PROVIDED DATA.

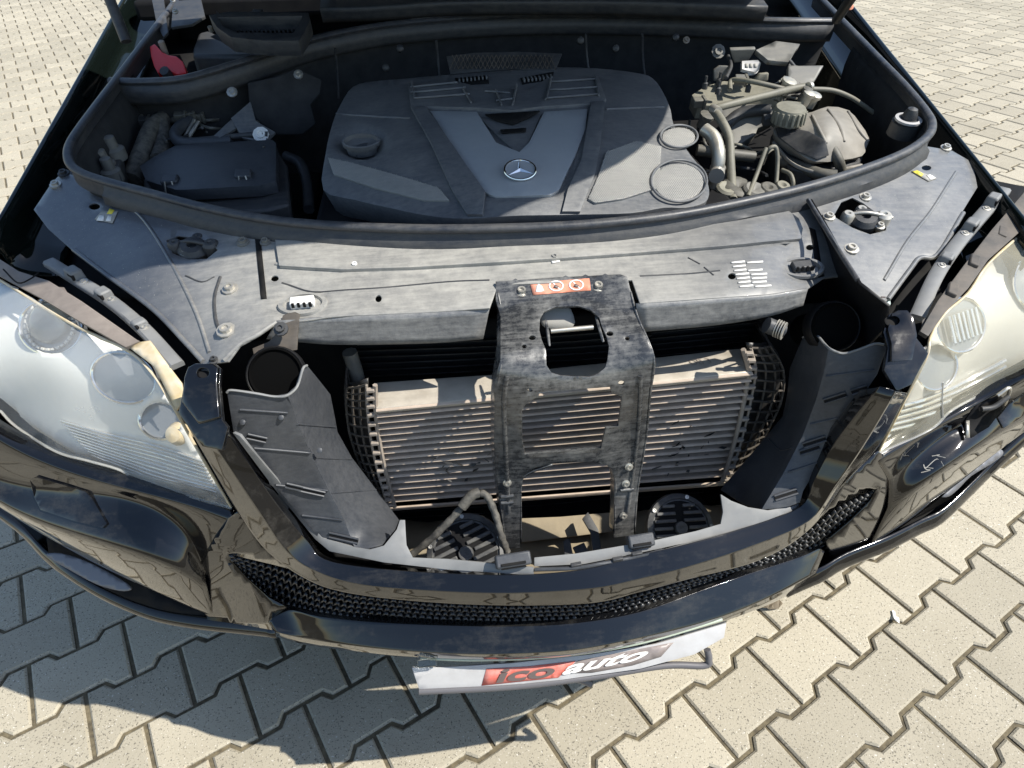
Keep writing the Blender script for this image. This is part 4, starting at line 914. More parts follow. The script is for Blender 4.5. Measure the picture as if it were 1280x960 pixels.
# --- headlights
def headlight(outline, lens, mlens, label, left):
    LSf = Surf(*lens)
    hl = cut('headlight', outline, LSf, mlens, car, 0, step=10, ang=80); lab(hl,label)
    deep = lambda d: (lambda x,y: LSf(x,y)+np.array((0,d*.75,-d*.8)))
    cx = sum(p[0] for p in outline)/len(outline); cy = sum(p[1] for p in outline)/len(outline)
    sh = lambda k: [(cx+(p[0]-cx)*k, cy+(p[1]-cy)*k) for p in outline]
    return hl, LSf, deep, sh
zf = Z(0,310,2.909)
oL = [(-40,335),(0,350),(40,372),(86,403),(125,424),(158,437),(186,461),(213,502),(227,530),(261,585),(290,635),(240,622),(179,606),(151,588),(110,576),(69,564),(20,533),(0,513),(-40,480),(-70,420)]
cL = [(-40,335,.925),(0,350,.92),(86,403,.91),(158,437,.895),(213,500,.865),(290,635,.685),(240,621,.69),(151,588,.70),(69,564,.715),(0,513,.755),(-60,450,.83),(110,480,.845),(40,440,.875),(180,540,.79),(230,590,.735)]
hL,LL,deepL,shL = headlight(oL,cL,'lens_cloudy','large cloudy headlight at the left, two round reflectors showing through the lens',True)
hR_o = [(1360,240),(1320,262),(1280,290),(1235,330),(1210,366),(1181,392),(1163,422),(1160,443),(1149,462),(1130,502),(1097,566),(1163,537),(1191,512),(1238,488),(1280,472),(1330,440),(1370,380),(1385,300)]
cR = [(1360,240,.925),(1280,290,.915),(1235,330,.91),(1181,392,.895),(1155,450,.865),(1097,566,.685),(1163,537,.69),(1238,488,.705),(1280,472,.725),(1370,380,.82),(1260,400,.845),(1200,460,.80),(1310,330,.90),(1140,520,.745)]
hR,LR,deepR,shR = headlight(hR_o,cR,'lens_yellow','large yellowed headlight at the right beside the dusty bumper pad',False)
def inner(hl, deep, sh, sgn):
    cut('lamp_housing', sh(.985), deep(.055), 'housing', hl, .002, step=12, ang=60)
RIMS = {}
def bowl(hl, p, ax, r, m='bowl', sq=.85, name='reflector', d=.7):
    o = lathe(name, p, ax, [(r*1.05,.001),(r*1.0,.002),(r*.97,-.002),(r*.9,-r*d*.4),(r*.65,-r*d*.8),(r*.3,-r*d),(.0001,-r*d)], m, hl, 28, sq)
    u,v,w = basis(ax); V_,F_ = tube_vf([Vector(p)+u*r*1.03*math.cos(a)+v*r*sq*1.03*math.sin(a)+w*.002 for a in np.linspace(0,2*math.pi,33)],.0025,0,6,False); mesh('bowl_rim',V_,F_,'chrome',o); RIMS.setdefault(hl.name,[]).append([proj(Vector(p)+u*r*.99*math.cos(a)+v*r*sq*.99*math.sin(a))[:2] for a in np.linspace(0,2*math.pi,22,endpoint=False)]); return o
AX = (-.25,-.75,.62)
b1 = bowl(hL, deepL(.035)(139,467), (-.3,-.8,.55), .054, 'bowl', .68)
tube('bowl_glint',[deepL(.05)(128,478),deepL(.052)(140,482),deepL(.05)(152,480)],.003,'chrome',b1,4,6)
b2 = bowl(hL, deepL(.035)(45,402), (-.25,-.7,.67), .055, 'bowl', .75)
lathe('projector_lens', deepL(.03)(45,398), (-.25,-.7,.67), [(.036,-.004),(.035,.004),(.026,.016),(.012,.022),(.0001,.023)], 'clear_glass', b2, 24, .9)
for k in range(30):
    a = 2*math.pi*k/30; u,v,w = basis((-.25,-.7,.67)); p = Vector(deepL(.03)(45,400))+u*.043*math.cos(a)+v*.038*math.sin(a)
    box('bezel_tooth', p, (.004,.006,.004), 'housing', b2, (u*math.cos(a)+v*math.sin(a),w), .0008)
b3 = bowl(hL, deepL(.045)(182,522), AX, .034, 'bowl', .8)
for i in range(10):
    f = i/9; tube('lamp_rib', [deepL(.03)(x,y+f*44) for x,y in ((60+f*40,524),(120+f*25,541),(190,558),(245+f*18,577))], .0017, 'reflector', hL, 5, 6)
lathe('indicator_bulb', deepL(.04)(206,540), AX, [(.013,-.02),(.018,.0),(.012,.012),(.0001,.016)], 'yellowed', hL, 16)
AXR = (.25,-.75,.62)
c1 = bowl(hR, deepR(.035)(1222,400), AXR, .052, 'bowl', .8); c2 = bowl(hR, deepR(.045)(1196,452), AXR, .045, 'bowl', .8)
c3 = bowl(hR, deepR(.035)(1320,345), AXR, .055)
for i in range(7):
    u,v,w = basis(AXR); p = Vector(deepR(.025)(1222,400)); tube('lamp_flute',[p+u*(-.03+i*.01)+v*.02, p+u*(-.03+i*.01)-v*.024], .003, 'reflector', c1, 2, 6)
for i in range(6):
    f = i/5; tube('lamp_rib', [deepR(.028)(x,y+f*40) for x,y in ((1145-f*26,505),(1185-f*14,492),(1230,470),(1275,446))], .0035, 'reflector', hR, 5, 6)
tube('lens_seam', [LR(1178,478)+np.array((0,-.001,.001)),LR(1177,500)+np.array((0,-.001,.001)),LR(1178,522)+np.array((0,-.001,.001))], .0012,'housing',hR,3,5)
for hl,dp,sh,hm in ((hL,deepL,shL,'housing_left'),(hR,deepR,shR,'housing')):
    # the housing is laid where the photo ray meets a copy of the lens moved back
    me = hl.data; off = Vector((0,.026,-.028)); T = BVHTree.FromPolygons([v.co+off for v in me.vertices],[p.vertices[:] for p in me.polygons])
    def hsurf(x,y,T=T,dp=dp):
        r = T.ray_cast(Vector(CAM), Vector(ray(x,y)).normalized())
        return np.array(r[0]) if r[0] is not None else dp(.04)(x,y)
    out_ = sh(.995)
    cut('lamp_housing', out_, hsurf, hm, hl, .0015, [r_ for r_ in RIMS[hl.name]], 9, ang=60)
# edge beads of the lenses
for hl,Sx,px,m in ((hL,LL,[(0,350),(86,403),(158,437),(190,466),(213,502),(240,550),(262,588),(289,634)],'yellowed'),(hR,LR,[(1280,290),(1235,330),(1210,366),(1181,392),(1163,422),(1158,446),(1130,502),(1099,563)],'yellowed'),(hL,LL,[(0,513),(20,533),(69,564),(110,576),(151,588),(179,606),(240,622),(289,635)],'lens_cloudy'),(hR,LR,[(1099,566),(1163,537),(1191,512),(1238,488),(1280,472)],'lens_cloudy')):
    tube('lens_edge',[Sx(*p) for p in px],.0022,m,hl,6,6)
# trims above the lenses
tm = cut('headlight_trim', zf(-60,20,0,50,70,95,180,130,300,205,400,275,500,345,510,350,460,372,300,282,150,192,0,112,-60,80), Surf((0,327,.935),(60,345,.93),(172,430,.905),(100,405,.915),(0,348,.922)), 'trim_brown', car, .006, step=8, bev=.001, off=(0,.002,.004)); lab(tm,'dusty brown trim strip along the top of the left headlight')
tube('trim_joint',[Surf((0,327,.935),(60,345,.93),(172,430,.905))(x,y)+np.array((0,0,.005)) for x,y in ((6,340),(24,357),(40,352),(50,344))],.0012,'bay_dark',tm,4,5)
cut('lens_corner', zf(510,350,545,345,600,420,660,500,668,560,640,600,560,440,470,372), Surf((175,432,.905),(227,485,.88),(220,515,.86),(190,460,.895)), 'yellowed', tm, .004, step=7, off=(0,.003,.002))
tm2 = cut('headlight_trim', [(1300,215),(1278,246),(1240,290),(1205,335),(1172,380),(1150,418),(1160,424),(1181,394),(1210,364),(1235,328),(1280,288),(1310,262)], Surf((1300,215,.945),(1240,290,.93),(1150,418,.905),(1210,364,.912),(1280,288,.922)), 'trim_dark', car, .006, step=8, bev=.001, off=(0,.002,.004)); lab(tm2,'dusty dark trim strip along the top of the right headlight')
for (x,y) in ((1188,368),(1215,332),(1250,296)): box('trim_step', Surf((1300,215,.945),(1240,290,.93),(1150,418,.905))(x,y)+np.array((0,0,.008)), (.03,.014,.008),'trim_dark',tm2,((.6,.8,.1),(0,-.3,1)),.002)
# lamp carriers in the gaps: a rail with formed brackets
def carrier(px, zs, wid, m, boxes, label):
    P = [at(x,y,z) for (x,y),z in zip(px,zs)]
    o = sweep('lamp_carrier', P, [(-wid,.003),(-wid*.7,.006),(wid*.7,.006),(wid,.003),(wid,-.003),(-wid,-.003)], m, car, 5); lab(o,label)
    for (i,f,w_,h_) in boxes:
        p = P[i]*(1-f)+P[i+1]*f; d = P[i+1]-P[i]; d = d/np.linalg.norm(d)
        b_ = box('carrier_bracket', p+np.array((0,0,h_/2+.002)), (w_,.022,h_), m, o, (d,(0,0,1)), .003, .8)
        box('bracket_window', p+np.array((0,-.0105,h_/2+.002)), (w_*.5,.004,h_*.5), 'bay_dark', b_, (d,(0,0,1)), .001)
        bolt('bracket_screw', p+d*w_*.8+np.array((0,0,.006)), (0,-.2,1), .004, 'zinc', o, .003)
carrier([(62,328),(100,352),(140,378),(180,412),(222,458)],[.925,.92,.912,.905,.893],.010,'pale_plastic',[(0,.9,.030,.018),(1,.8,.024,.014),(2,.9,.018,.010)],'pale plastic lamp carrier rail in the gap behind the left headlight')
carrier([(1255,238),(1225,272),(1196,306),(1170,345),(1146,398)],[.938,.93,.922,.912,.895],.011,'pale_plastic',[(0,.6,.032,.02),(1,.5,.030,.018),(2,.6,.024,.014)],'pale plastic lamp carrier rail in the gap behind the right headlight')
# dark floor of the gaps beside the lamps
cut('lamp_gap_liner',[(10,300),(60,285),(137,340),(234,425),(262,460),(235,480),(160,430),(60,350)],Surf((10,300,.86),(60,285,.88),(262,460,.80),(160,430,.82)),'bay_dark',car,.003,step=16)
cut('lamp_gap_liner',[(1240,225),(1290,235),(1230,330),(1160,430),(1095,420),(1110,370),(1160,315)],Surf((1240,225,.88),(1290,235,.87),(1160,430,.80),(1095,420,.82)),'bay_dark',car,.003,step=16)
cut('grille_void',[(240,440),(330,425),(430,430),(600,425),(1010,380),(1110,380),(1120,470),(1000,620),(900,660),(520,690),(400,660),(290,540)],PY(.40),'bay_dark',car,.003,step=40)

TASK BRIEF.
Tally how many lines of the data include the word "array". Write the number and nothing else.

THE OUTPUT.
8